Start of Data provided
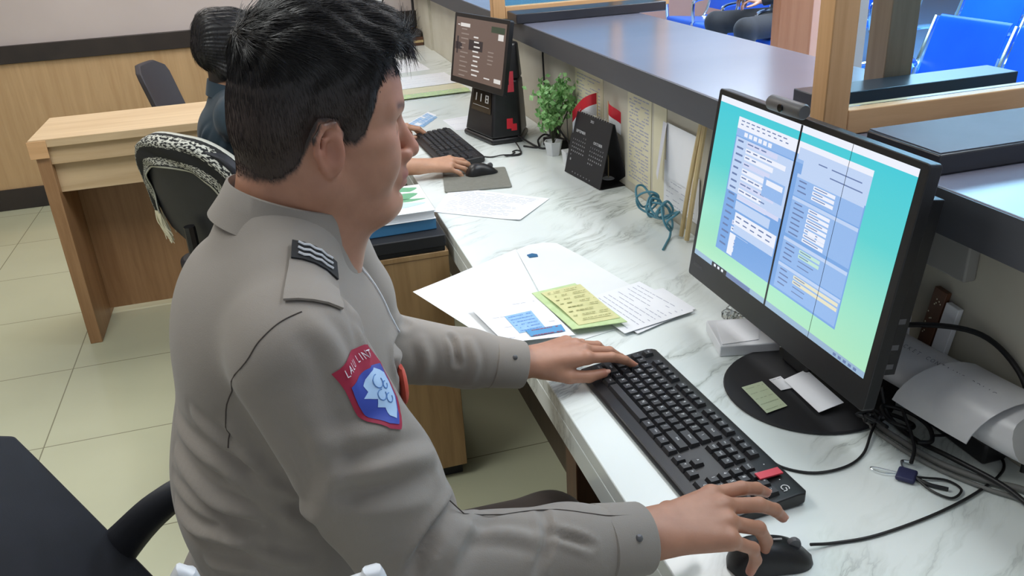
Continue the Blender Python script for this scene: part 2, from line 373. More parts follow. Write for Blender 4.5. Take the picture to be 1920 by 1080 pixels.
# ------------------------------------------------------------------ monitor with stand
SC_W, SC_H = 0.53, 0.358
def grad_emit(name, stops, axis=2, st=0.80, lo=0.0, hi=1.0):
    m = mat(name, (0.01, 0.01, 0.01), 0.2); t = nd(m, 'ShaderNodeTexCoord'); s = nd(m, 'ShaderNodeSeparateXYZ'); lk(m, t.outputs['Object'], s.inputs[0])
    mr = nd(m, 'ShaderNodeMapRange'); mr.inputs['From Min'].default_value = lo; mr.inputs['From Max'].default_value = hi; lk(m, s.outputs[axis], mr.inputs['Value'])
    lk(m, ramp(m, mr.outputs[0], stops), bsdf(m).inputs['Emission Color']); bsdf(m).inputs['Emission Strength'].default_value = st; return m
t = thing('monitor', 'large black desktop monitor showing a form on a teal screen', 'monitor', (0.79, 1.101, DZ), -PI/2)
tilt = math.radians(-8)
TT = Matrix.Translation((0, -0.068, 0.098)) @ Matrix.Rotation(tilt, 4, 'X')
def on_tilt(o): o.matrix_parent_inverse = Matrix(); o.location = TT.to_translation(); o.rotation_euler = TT.to_euler(); return o
g = G()
poly = rrect(SC_W, SC_H, 0.006, 3, 0, SC_H/2)
g.T = Matrix.Rotation(PI/2, 4, 'X')
g.prism(poly, -0.020, 0.0)
g.frustum(rrect(SC_W-0.012, SC_H-0.012, 0.01, 3, 0, SC_H/2), -0.024, rrect(SC_W-0.004, SC_H-0.004, 0.006, 3, 0, SC_H/2), -0.0201)
g.T = Matrix()
g.box(-SC_W/2+0.05, 0.0245, 0.05, SC_W/2-0.012, 0.05, SC_H-0.05)
hous = on_tilt(g.build('housing', 'black', t, bevel=0.0015))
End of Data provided
Exercise requirements.
Copy out all of the data word for word. Do not carry over any picture.

Expected answer.
Continue the Blender Python script for this scene: part 2, from line 373. More parts follow. Write for Blender 4.5. Take the picture to be 1920 by 1080 pixels.
# ------------------------------------------------------------------ monitor with stand
SC_W, SC_H = 0.53, 0.358
def grad_emit(name, stops, axis=2, st=0.80, lo=0.0, hi=1.0):
    m = mat(name, (0.01, 0.01, 0.01), 0.2); t = nd(m, 'ShaderNodeTexCoord'); s = nd(m, 'ShaderNodeSeparateXYZ'); lk(m, t.outputs['Object'], s.inputs[0])
    mr = nd(m, 'ShaderNodeMapRange'); mr.inputs['From Min'].default_value = lo; mr.inputs['From Max'].default_value = hi; lk(m, s.outputs[axis], mr.inputs['Value'])
    lk(m, ramp(m, mr.outputs[0], stops), bsdf(m).inputs['Emission Color']); bsdf(m).inputs['Emission Strength'].default_value = st; return m
t = thing('monitor', 'large black desktop monitor showing a form on a teal screen', 'monitor', (0.79, 1.101, DZ), -PI/2)
tilt = math.radians(-8)
TT = Matrix.Translation((0, -0.068, 0.098)) @ Matrix.Rotation(tilt, 4, 'X')
def on_tilt(o): o.matrix_parent_inverse = Matrix(); o.location = TT.to_translation(); o.rotation_euler = TT.to_euler(); return o
g = G()
poly = rrect(SC_W, SC_H, 0.006, 3, 0, SC_H/2)
g.T = Matrix.Rotation(PI/2, 4, 'X')
g.prism(poly, -0.020, 0.0)
g.frustum(rrect(SC_W-0.012, SC_H-0.012, 0.01, 3, 0, SC_H/2), -0.024, rrect(SC_W-0.004, SC_H-0.004, 0.006, 3, 0, SC_H/2), -0.0201)
g.T = Matrix()
g.box(-SC_W/2+0.05, 0.0245, 0.05, SC_W/2-0.012, 0.05, SC_H-0.05)
hous = on_tilt(g.build('housing', 'black', t, bevel=0.0015))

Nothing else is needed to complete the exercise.